[START OF GIVEN RECORDS]

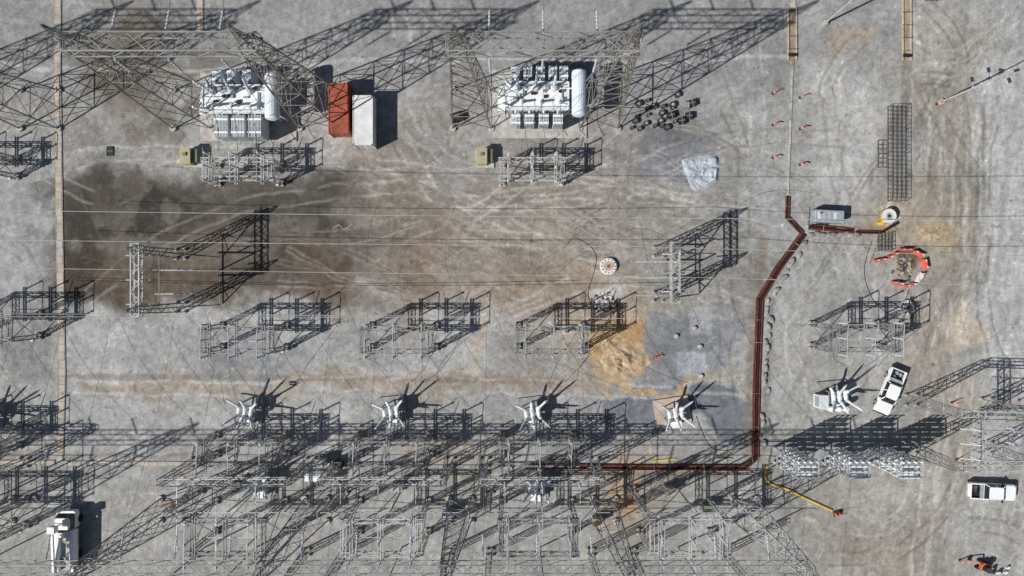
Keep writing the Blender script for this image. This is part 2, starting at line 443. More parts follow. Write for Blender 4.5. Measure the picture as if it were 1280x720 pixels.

[END OF GIVEN RECORDS]
[START OF GIVEN RECORDS]

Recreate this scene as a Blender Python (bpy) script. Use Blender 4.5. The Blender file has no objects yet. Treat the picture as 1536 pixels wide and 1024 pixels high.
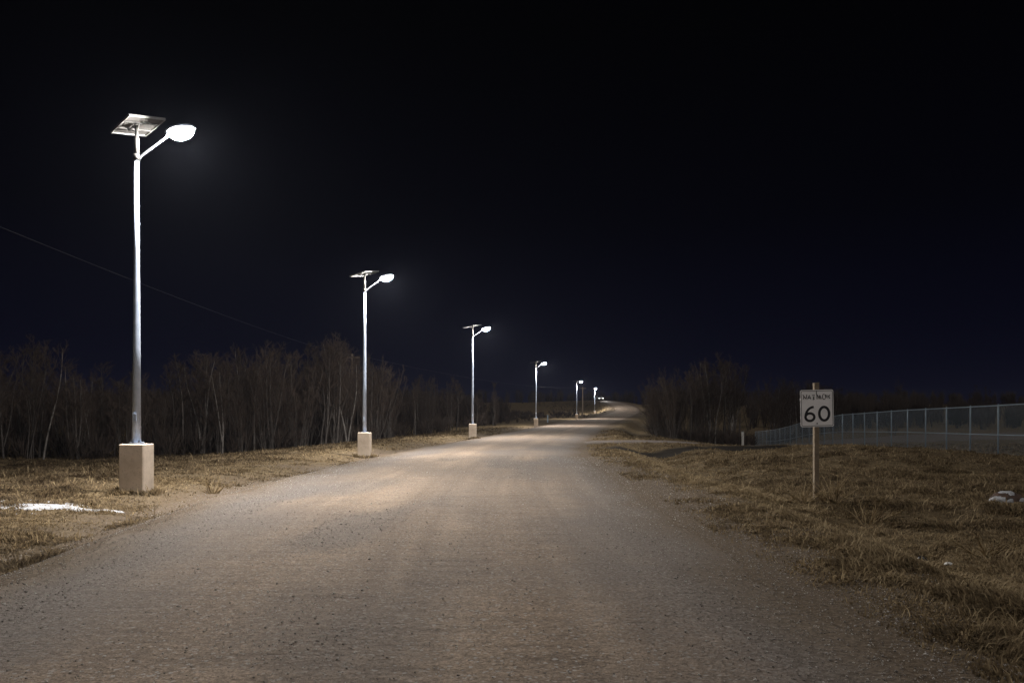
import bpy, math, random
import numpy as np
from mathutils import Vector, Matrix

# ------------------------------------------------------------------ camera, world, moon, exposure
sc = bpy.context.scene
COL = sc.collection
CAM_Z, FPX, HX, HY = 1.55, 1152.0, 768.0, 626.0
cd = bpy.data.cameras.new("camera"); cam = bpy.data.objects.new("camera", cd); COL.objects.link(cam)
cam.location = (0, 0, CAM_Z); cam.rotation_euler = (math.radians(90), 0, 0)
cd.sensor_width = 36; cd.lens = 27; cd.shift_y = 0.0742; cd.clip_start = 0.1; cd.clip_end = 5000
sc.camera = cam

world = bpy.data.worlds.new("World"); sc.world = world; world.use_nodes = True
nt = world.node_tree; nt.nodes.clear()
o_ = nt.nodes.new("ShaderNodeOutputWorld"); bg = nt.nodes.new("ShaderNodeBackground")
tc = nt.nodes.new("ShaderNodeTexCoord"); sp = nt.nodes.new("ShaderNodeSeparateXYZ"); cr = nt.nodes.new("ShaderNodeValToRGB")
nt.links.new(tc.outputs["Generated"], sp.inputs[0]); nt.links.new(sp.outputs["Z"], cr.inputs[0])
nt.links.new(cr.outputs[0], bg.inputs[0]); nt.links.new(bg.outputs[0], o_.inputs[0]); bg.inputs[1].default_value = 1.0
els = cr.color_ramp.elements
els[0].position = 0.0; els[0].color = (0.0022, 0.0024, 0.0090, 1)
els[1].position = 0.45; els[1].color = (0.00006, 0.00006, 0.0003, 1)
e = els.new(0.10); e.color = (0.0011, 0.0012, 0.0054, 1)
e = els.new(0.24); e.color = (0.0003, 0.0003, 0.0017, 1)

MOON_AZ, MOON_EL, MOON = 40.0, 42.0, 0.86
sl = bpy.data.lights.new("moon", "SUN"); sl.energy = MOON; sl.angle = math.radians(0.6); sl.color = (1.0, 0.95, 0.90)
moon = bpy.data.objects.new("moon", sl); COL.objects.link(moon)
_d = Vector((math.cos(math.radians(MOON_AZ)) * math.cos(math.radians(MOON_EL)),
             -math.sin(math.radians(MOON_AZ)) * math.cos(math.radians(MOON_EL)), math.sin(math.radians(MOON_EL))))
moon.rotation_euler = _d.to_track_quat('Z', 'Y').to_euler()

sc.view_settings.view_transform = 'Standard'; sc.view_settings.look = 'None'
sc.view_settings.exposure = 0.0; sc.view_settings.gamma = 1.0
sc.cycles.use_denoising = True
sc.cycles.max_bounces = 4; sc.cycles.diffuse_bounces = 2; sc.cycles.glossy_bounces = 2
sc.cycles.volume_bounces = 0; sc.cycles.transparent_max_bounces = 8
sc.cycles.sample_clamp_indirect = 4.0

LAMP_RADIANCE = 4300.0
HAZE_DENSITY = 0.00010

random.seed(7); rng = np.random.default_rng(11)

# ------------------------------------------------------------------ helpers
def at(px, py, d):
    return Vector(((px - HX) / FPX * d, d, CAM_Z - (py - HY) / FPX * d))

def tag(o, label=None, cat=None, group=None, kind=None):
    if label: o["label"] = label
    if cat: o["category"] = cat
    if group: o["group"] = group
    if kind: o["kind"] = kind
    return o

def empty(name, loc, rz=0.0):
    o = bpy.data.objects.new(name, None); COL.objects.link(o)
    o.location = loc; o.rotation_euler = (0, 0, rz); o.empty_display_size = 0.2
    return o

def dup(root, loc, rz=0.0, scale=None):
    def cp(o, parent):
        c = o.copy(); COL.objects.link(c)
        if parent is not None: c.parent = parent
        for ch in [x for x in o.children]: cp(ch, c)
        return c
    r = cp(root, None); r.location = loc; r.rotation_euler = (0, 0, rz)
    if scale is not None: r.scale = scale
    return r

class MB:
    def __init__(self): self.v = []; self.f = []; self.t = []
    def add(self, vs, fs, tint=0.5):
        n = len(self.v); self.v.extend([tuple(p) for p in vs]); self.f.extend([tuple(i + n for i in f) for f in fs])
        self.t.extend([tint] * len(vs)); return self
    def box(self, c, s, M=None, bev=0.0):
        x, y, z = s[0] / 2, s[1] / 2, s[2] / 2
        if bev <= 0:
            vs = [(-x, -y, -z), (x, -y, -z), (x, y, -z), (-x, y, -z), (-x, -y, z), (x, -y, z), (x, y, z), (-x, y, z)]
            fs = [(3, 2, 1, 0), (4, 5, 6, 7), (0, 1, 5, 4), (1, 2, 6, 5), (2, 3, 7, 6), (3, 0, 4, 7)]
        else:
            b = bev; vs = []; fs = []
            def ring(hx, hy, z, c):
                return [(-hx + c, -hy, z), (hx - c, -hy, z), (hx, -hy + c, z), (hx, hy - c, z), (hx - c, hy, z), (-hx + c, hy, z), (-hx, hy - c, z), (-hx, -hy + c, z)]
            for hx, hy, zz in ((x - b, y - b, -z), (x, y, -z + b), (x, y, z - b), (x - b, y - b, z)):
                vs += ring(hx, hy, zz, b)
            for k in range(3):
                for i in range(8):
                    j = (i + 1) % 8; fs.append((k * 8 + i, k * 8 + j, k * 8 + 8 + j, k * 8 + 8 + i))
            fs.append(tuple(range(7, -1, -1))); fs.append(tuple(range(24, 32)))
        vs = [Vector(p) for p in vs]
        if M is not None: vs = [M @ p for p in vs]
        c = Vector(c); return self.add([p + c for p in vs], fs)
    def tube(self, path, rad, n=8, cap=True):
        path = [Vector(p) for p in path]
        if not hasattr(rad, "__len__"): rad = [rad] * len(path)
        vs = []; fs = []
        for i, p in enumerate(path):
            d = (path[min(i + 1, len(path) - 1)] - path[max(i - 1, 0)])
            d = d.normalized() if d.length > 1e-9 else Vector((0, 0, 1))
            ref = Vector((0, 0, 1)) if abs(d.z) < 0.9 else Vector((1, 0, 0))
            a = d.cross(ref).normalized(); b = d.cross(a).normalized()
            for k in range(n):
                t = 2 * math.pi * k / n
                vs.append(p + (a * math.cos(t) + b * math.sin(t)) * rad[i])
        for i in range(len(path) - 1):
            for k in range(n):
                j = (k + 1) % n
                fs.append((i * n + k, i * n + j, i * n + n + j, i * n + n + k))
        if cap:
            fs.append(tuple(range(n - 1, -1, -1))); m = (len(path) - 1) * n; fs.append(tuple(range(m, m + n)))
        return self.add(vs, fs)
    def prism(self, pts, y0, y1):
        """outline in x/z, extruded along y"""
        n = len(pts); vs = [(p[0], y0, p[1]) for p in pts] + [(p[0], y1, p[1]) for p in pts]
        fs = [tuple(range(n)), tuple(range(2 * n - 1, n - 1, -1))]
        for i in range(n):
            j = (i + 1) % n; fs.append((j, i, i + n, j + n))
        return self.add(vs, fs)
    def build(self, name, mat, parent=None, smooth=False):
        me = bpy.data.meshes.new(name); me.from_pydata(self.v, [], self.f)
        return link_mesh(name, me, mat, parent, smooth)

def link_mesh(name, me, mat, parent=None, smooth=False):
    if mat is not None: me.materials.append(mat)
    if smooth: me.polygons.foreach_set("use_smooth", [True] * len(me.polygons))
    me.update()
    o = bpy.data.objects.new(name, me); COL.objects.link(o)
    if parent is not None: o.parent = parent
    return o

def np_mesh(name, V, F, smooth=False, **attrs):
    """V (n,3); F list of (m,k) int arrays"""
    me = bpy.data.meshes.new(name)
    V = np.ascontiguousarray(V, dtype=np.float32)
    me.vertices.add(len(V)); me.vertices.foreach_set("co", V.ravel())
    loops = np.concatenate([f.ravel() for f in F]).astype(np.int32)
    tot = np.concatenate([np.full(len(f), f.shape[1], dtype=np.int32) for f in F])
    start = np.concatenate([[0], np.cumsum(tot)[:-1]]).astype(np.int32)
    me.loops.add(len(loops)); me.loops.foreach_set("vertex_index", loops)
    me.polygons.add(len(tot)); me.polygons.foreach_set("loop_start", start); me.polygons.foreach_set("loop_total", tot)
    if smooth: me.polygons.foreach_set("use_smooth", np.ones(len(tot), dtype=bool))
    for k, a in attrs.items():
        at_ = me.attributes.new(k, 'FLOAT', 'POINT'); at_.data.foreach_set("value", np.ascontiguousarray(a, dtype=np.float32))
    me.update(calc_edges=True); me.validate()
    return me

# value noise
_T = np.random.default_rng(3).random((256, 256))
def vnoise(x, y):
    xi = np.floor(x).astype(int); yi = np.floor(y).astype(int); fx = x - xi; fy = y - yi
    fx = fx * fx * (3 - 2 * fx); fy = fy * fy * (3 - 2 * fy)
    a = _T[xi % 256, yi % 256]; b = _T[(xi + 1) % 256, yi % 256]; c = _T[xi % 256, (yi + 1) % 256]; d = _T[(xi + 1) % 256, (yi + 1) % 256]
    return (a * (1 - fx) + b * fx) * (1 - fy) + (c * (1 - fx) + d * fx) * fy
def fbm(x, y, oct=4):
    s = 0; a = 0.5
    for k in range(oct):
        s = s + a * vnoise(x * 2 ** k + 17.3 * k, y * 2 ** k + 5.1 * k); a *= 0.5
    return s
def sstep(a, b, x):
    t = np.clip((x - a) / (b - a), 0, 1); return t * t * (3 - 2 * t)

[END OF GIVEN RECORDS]
[START OF GIVEN RECORDS]

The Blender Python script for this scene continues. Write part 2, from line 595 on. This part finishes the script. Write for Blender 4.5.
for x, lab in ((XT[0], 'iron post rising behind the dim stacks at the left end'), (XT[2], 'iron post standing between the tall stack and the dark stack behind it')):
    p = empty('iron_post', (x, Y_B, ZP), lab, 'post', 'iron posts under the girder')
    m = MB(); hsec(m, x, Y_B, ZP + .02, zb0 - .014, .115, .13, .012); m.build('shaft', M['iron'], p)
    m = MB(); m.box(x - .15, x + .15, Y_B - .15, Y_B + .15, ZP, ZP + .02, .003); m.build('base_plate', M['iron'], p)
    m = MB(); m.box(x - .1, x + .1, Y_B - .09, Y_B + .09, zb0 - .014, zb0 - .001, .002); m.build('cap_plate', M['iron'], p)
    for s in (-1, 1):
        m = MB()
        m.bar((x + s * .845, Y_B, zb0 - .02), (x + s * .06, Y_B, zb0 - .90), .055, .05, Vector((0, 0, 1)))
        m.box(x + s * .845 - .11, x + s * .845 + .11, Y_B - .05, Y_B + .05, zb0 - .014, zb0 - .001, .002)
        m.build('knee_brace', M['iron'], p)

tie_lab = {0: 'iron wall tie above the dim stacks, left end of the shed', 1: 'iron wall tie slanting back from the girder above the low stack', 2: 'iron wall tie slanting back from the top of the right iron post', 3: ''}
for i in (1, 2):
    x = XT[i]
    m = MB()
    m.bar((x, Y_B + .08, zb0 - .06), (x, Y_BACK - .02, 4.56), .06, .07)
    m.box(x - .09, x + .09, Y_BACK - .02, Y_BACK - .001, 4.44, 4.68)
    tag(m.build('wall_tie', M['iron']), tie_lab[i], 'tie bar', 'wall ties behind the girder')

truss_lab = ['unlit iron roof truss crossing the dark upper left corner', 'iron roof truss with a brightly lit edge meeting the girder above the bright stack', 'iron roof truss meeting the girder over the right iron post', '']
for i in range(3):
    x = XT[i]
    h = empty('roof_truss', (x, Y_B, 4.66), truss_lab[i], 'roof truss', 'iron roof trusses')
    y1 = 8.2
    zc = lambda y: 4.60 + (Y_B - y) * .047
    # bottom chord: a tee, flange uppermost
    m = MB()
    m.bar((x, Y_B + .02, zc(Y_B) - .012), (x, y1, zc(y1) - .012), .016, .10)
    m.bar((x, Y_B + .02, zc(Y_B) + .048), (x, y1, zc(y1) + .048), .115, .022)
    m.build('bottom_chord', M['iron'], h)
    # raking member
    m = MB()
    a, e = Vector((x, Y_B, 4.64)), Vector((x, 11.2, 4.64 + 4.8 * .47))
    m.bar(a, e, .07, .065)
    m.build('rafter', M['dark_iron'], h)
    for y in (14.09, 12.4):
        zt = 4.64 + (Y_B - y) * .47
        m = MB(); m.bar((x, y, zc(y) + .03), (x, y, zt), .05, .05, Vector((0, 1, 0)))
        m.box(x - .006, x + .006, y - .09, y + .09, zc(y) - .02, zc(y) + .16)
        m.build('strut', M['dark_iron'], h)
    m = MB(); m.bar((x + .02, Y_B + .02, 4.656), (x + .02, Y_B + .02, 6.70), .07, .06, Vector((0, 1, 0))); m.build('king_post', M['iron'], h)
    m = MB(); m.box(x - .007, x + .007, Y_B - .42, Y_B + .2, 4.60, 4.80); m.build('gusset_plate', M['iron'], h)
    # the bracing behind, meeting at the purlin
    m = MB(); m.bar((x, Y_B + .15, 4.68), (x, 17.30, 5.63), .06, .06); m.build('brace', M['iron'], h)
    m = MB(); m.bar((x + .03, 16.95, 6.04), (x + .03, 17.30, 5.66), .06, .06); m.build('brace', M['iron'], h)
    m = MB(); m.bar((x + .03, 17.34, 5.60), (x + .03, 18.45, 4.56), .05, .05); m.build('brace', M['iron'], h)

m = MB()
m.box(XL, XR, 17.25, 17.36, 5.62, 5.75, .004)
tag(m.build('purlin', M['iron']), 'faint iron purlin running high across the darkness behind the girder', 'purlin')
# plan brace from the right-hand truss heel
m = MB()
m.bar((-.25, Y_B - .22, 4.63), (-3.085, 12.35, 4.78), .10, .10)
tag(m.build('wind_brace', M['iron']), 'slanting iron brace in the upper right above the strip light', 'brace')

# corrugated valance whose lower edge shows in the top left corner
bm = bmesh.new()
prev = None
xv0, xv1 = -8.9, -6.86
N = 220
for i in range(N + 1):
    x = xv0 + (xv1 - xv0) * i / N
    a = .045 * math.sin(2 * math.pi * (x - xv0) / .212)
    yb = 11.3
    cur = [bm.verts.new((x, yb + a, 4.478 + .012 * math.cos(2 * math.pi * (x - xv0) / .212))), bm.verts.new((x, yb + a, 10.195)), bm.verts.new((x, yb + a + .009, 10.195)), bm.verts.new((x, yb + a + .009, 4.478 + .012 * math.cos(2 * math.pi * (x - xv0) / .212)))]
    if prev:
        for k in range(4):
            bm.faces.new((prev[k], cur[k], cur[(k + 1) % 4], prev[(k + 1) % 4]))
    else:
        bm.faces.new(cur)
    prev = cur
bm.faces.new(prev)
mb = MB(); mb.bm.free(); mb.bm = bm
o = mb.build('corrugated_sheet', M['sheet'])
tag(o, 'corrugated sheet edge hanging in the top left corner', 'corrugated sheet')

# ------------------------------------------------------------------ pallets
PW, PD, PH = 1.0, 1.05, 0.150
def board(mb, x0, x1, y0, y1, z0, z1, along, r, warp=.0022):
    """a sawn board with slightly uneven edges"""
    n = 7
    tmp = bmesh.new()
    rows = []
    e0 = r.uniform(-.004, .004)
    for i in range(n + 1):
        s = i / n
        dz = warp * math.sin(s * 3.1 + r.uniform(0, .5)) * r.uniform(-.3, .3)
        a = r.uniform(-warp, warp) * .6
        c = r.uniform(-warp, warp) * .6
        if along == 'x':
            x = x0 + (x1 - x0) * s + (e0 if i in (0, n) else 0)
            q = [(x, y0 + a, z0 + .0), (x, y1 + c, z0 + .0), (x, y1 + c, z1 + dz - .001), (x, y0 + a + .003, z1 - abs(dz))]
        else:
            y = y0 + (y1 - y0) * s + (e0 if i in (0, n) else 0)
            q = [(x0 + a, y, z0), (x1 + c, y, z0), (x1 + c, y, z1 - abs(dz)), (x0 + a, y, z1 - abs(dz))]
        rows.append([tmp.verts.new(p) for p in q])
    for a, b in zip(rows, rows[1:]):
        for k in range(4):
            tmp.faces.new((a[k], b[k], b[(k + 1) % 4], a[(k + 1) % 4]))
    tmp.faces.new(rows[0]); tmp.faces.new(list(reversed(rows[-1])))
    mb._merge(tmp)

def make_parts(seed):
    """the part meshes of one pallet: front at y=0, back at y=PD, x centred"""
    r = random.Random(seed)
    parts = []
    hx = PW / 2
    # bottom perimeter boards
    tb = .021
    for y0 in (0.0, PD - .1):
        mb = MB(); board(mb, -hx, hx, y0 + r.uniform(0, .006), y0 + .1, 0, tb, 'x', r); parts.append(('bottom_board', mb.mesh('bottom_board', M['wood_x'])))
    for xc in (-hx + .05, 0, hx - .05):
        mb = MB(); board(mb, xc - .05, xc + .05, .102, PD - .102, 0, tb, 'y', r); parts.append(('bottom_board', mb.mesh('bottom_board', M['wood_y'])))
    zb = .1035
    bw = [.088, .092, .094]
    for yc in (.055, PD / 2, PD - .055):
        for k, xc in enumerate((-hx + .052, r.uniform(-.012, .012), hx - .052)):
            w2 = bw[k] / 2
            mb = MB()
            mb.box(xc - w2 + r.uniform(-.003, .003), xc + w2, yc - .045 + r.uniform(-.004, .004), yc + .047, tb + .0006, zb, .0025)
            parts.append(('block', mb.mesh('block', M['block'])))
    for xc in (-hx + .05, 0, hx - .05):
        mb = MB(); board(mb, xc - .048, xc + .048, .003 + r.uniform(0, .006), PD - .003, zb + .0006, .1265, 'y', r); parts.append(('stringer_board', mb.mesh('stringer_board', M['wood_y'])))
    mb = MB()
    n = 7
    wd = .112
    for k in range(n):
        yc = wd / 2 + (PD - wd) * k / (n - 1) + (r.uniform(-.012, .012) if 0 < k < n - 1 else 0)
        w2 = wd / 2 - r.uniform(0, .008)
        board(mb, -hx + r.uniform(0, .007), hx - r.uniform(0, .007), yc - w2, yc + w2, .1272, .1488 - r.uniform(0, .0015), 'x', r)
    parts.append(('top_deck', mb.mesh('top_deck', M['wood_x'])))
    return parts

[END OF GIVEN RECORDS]

◆ **EXERCISE DIRECTIONS**
Keep the images out of the copy. Repeat word for word only the lines from the one containing "Recreate this scene" through the one containing "moon.rotation_euler = _d.to_track_quat('Z', 'Y').to_euler()", both ends included.

◆ **PROBLEM SOLUTION**
Recreate this scene as a Blender Python (bpy) script. Use Blender 4.5. The Blender file has no objects yet. Treat the picture as 1536 pixels wide and 1024 pixels high.
import bpy, math, random
import numpy as np
from mathutils import Vector, Matrix

# ------------------------------------------------------------------ camera, world, moon, exposure
sc = bpy.context.scene
COL = sc.collection
CAM_Z, FPX, HX, HY = 1.55, 1152.0, 768.0, 626.0
cd = bpy.data.cameras.new("camera"); cam = bpy.data.objects.new("camera", cd); COL.objects.link(cam)
cam.location = (0, 0, CAM_Z); cam.rotation_euler = (math.radians(90), 0, 0)
cd.sensor_width = 36; cd.lens = 27; cd.shift_y = 0.0742; cd.clip_start = 0.1; cd.clip_end = 5000
sc.camera = cam

world = bpy.data.worlds.new("World"); sc.world = world; world.use_nodes = True
nt = world.node_tree; nt.nodes.clear()
o_ = nt.nodes.new("ShaderNodeOutputWorld"); bg = nt.nodes.new("ShaderNodeBackground")
tc = nt.nodes.new("ShaderNodeTexCoord"); sp = nt.nodes.new("ShaderNodeSeparateXYZ"); cr = nt.nodes.new("ShaderNodeValToRGB")
nt.links.new(tc.outputs["Generated"], sp.inputs[0]); nt.links.new(sp.outputs["Z"], cr.inputs[0])
nt.links.new(cr.outputs[0], bg.inputs[0]); nt.links.new(bg.outputs[0], o_.inputs[0]); bg.inputs[1].default_value = 1.0
els = cr.color_ramp.elements
els[0].position = 0.0; els[0].color = (0.0022, 0.0024, 0.0090, 1)
els[1].position = 0.45; els[1].color = (0.00006, 0.00006, 0.0003, 1)
e = els.new(0.10); e.color = (0.0011, 0.0012, 0.0054, 1)
e = els.new(0.24); e.color = (0.0003, 0.0003, 0.0017, 1)

MOON_AZ, MOON_EL, MOON = 40.0, 42.0, 0.86
sl = bpy.data.lights.new("moon", "SUN"); sl.energy = MOON; sl.angle = math.radians(0.6); sl.color = (1.0, 0.95, 0.90)
moon = bpy.data.objects.new("moon", sl); COL.objects.link(moon)
_d = Vector((math.cos(math.radians(MOON_AZ)) * math.cos(math.radians(MOON_EL)),
             -math.sin(math.radians(MOON_AZ)) * math.cos(math.radians(MOON_EL)), math.sin(math.radians(MOON_EL))))
moon.rotation_euler = _d.to_track_quat('Z', 'Y').to_euler()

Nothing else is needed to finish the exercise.